Fear of police violence still looms large three years after George Floyd's murder: San Francisco Chronicle
NEW YORK, May 30 (Xinhua) -- Three years after a white police officer callously knelt on Black man George Floyd's neck for more than nine minutes to make him dead in Minneapolis, Minnesota, the United States is continuing to prove it's better at romanticizing revolutionary change than bringing it to fruition, said an opinion article published by San Francisco Chronicle on Sunday.
"Black and brown people are still being targeted by cops, trigger-happy officers in the U.S. are killing more people, not fewer, and law enforcement agencies in the Bay Area are proving themselves to be hopelessly inept, corrupt or both," said the article.
"The same fight we were fighting before George Floyd's death is the same one we're fighting now," said Addie Kitchen, grandmother of Steven Taylor, a Black man killed by a San Leandro police officer in 2020, almost a month before Floyd's death. "We still see Black and brown men getting killed by police."
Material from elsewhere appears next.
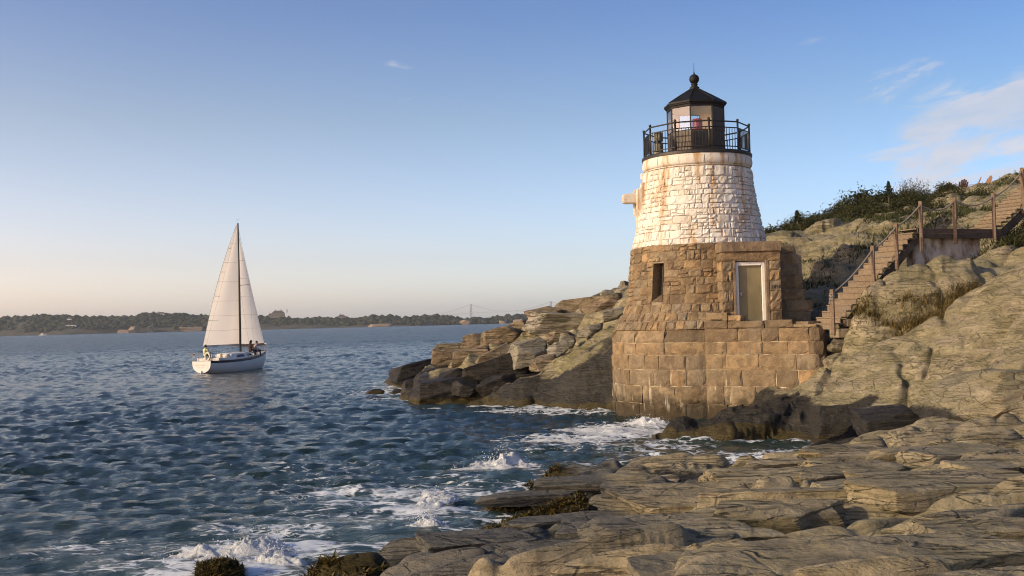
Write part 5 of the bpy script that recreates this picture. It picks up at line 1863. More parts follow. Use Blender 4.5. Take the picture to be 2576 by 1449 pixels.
rs = np.random.RandomState(9)
GBU = 'bushes of the hilltop thicket'
LBU = 'dark green leafy bush in the dense thicket along the hilltop'
cnt = 0
for (x, y, Yd, s) in [(1932, 575, 57, 1.2), (1955, 567, 57, 1.15), (1985, 566, 58, 1.0), (2010, 563, 58, 1.0), (2035, 556, 59, 1.2), (2062, 553, 59, 1.15), (2090, 548, 60, 1.1), (2115, 538, 61, 1.3), (2142, 530, 61, 1.3),
                      (2168, 522, 62, 1.4), (2192, 516, 62, 1.4), (2216, 512, 63, 1.4), (2240, 509, 63, 1.4), (2264, 507, 64, 1.3), (2288, 505, 64, 1.4), (2312, 507, 65, 1.2), (2336, 507, 65, 1.0), (2362, 507, 66, 1.0), (2388, 505, 66, 1.0),
                      (2415, 503, 66, 0.9), (2440, 500, 66, 0.9), (2465, 497, 66, 0.9), (2490, 494, 64, 0.9), (2515, 490, 63, 0.9), (2540, 487, 62, 0.9), (2570, 484, 62, 0.9), (2600, 480, 62, 0.9),
                      (2130, 556, 57, 1.0), (2160, 548, 57, 1.1), (2190, 541, 57, 1.1), (2222, 535, 57, 1.1), (2250, 531, 57, 1.1), (2280, 530, 56, 1.0), (2310, 533, 56, 1.0), (2340, 535, 55, 0.9), (2370, 535, 55, 0.9), (2400, 533, 55, 0.9), (2430, 530, 54, 0.9),
                      (2180, 560, 53, 0.7), (2210, 572, 51, 0.7), (2240, 580, 49, 0.7), (2270, 575, 48, 0.8), (2300, 568, 47, 0.8), (2330, 560, 48, 0.8), (2360, 552, 50, 0.8), (2455, 527, 52, 0.9), (2110, 556, 57, 0.8), (2075, 562, 56, 0.7), (2045, 566, 56, 0.7)]:
    c = P(x, y, Yd)
    gz = ground(c.x, c.y)
    z = min(gz, c.z - 0.2 * s) if y < 520 else gz
    bush(c.x, c.y, s * (0.85 + 0.25 * rs.rand()), rs.randint(5), rs.rand() * 6.28, LBU, GBU, max(gz - 0.2, min(gz + 0.5, c.z - s * 0.55)), 0.9)
    cnt += 1
for i in range(70):
    bx_, by_ = rs.uniform(13.5, 33), rs.uniform(51.5, 61)
    if float(fbm2(np.array([bx_ * 0.2]), np.array([by_ * 0.2]), 2, 131)[0]) + 0.10 * (by_ - 54.5) < -0.05 or bx_ / by_ > 0.42:
        continue
    bush(bx_, by_, rs.uniform(0.6, 1.0), rs.randint(5), rs.rand() * 6.28, LBU, GBU, None, 0.8)
for i, (x, y, Yd, s, lb) in enumerate([(1965, 590, 47.5, 0.45, 'low dark shrub on the rock beside the white tower edge'), (2580, 590, 36.5, 0.7, 'dark shrub at the right edge under the upper stair flight'), (2105, 856, 32.6, 0.26, 'small green tuft shrub at the foot of the first stair post'),
                                       (2230, 690, 34.2, 0.5, 'dark shrub growing below the lower stair flight'), (2460, 612, 35.6, 0.45, 'dark shrub at the end of the wooden landing'), (2555, 640, 34.2, 0.5, 'low shrub on the slope below the landing near the right edge')]):
    c = P(x, y, Yd)
    bush(c.x, c.y, s, i % 5, i * 1.3, lb, None)


def conifer(x, y, Yd, hgt, label, seed):
    c = P(x, y, Yd)
    rs = np.random.RandomState(seed)
    t = empty('conifer', (c.x, c.y, c.z))
    tag(t, label, 'tree')
    MB().tube([(c.x, c.y, c.z - 0.4), (c.x + 0.02, c.y, c.z + hgt * 0.5), (c.x + 0.06, c.y, c.z + hgt)], [0.06, 0.035, 0.008], 6).build('trunk', M_STEM, t)
    n = 1500
    tt = rs.rand(n)
    br_ = rs.randint(0, 26, n)
    ang = br_ * 2.4 + rs.normal(size=n) * 0.16
    lvl = (br_ + 0.5) / 26
    rmax = 0.42 * hgt * (1 - lvl) ** 0.8 * (0.7 + 0.5 * ((br_ * 37) % 7) / 7)
    r = rmax * tt
    p = np.stack([r * np.cos(ang), r * np.sin(ang), lvl * hgt * 0.96 + 0.18 * r], -1) + rs.normal(size=(n, 3)) * 0.02
    a = rs.normal(size=(n, 3))
    a /= np.linalg.norm(a, axis=1)[:, None]
    b = np.cross(a, rs.normal(size=(n, 3)))
    b /= np.linalg.norm(b, axis=1)[:, None]
    s = 0.05 * (0.6 + rs.rand(n, 1))
    V = np.stack([p - a * s, p - b * s * 0.4, p + a * s, p + b * s * 0.4], 1).reshape(-1, 3)
    link('crown', mesh_np('crown', V, np.arange(n * 4).reshape(n, 4), M_PINE), t)


conifer(2236, 498, 60, 0.95, 'little windswept conifer sticking out above the hilltop thicket', 4)
conifer(2006, 556, 57, 0.55, 'tiny tufted sapling above the bushes next to the white tower', 8)
# tall seeding weeds against the sky
rs = np.random.RandomState(12)
wd_ = []
for i in range(150):
    x = rs.uniform(2262, 2335) if i < 95 else rs.uniform(2336, 2480)
    Yd = rs.uniform(61, 65)
    h = rs.uniform(0.5, 1.25) if i < 95 else rs.uniform(0.3, 0.7)
    c = P(x, 500, Yd)
    wd_.append((c.x, c.y, c.z, h))
mbw, mbl = MB(), []
for (x, y, z, h) in wd_:
    tx, ty = rs.normal() * 0.18, rs.normal() * 0.18
    mbw.tube([(x, y, z - 0.5), (x + tx * 0.5, y + ty * 0.5, z + h * 0.5), (x + tx, y + ty, z + h)], [0.008, 0.006, 0.004], 3, False)
    for k in range(14):
        t = 0.35 + 0.65 * rs.rand()
        mbl.append((x + tx * t + rs.normal() * 0.07, y + ty * t + rs.normal() * 0.07, z + h * t))
p = np.array(mbl)
a = rs.normal(size=p.shape) * 0.022
b = rs.normal(size=p.shape) * 0.014
mw_ = len(mbw.v)
V = np.concatenate([np.array([tuple(v) for v in mbw.v]), np.stack([p - a, p - b, p + a, p + b], 1).reshape(-1, 3)])
F = np.concatenate([np.array(mbw.f), mw_ + np.arange(len(p) * 4).reshape(-1, 4)])
tag(link('tall_weeds', mesh_np('tall_weeds', V, F, M_LEAF)), kind='stuff')
# ---------------------------------------------------------------- wooden staircase
def wood(name, c0, c1, rough=0.75):
    m, g = new_mat(name)
    geo = g.n('ShaderNodeTexCoord').outputs['Object']
    pos = g.n('ShaderNodeNewGeometry').outputs['Position']
    rnd = per_piece(g)
    n = g.noise(g.vscale(pos, (2.0, 14.0, 14.0), (0, 0, R(20))), 1.5, 6, 0.65, 0.5)
    n2 = g.noise(pos, 1.2, 3)
    col = g.mix(g.rng(n, 0.3, 0.7), C4(*c0), C4(*c1))
    col = g.mix(g.math('MULTIPLY', rnd, 0.35), col, C4(c0[0] * 0.6, c0[1] * 0.6, c0[2] * 0.65))
    col = g.mix(g.math('MULTIPLY', g.rng(n2, 0.5, 0.75), 0.4), col, C4(0.20, 0.185, 0.165))
    finish(g, pbsdf(g, col, rough, bumpn(g, n, 0.4, 0.01), Specular_IOR_Level=0.25))
    return m


M_WOOD = wood('weathered_boards', (0.14, 0.105, 0.07), (0.27, 0.21, 0.15))
M_POST = wood('weathered_post', (0.14, 0.098, 0.068), (0.25, 0.18, 0.125))
M_WOODD = wood('dark_weathered_boards', (0.06, 0.045, 0.036), (0.12, 0.092, 0.075))
m, g = new_mat('rope_fibre')
pos = g.n('ShaderNodeNewGeometry').outputs['Position']
wv = g.n('ShaderNodeTexWave', {'wave_type': 'BANDS', 'bands_direction': 'DIAGONAL'}, Vector=pos, Scale=14.0, Distortion=1.0)
finish(g, pbsdf(g, g.mix(wv.outputs['Fac'], C4(0.16, 0.14, 0.115), C4(0.42, 0.38, 0.33)), 0.9, bumpn(g, wv.outputs['Fac'], 0.8, 0.02)))
M_ROPE = m

S0 = Vector((9.86, 33.0, 2.92))          # near lower corner of the flight
S1 = Vector((13.25, 35.0, 5.98))
stair = empty('staircase', S0)
tag(stair, 'weathered wooden staircase with rope handrail climbing the rocks right of the lighthouse', 'staircase')
adir = Vector((S1.x - S0.x, S1.y - S0.y, 0))
run_total = adir.length
adir.normalize()
wdir = Vector((-adir.y, adir.x, 0))       # away from the viewer
NST = 16
rise = (S1.z - S0.z) / NST
run = run_total / NST
WID = 0.95


def flight(o, nst, run, rise, a, w, wid):
    for k in range(nst):
        base = o + a * (run * k) + Vector((0, 0, rise * k))
        Mx = Matrix((a, w, Vector((0, 0, 1)))).transposed()
        j = 0.03 * math.sin(k * 2.3)
        MB().box(base + a * (run * 0.5 + 0.012) + w * (wid / 2 - 0.03) + Vector((0, 0, rise - 0.022)), (run + 0.06, wid + 0.08 + j, 0.045), M=Mx).build('tread', M_WOOD, stair, bevel=0.006)
        MB().box(base + a * 0.018 + w * (wid / 2) + Vector((0, 0, rise / 2 - 0.025)), (0.034, wid + 0.02, rise - 0.05), M=Mx).build('riser', M_WOOD, stair, bevel=0.004)
    for off in (0.045, wid - 0.045):
        p0 = o + w * off + a * 0.05 + Vector((0, 0, -0.30))
        p1 = o + w * off + a * (run * nst) + Vector((0, 0, rise * nst - 0.22))
        MB().beam(p0, p1, 0.05, 0.26).build('stringer', M_WOODD, stair)


flight(S0, NST, run, rise, adir, wdir, WID)
# landing
P6 = P(2497, 571, 36.2)
LZ = S1.z + 0.03
L0, L1_ = Vector((S1.x, S1.y, LZ)), Vector((P6.x, P6.y, LZ))
la = (L1_ - L0).normalized()
lw = Vector((-la.y, la.x, 0))
for k in range(9):
    q = (k + 0.5) / 9
    MB().beam(L0 + lw * (0.03 + 1.1 * q) + Vector((0, 0, 0.10)), L1_ + lw * (0.03 + 1.1 * q) + la * 0.4 + Vector((0, 0, 0.10)), 0.115, 0.035).build('landing_board', M_WOOD, stair)
for (za, h) in ((-0.045, 0.145), (-0.20, 0.15)):
    MB().beam(L0 + Vector((0, 0, za + 0.07)) - lw * 0.02, L1_ + la * 0.35 + Vector((0, 0, za + 0.07)) - lw * 0.02, 0.045, h).build('fascia_board', M_WOODD, stair)
# upper flight
U0 = L1_ + la * 0.15 + Vector((0, 0, 0.09))
U1 = P(2570, 514, 37.05)
ua = Vector((U1.x - U0.x, U1.y - U0.y, 0))
ul = ua.length
ua.normalize()
uw = Vector((-ua.y, ua.x, 0))
nun = 12
flight(U0, nun, 0.28, 0.152, ua, uw, 1.0)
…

Police killings in the country have been on the rise since 2019, peaking in 2022 at 1,238 deaths, a 12.7 percent increase over four years, according to Mapping Police Violence, a nonprofit research organization that mines information from the Washington Post's database on fatal police shootings, a separate data-tracking site called Fatal Encounters and Google news alerts.
"Nationally, Black people are 2.9 times more likely to be killed by police than white people, and Latinos are 1.3 times more likely to be killed than white people," noted the article.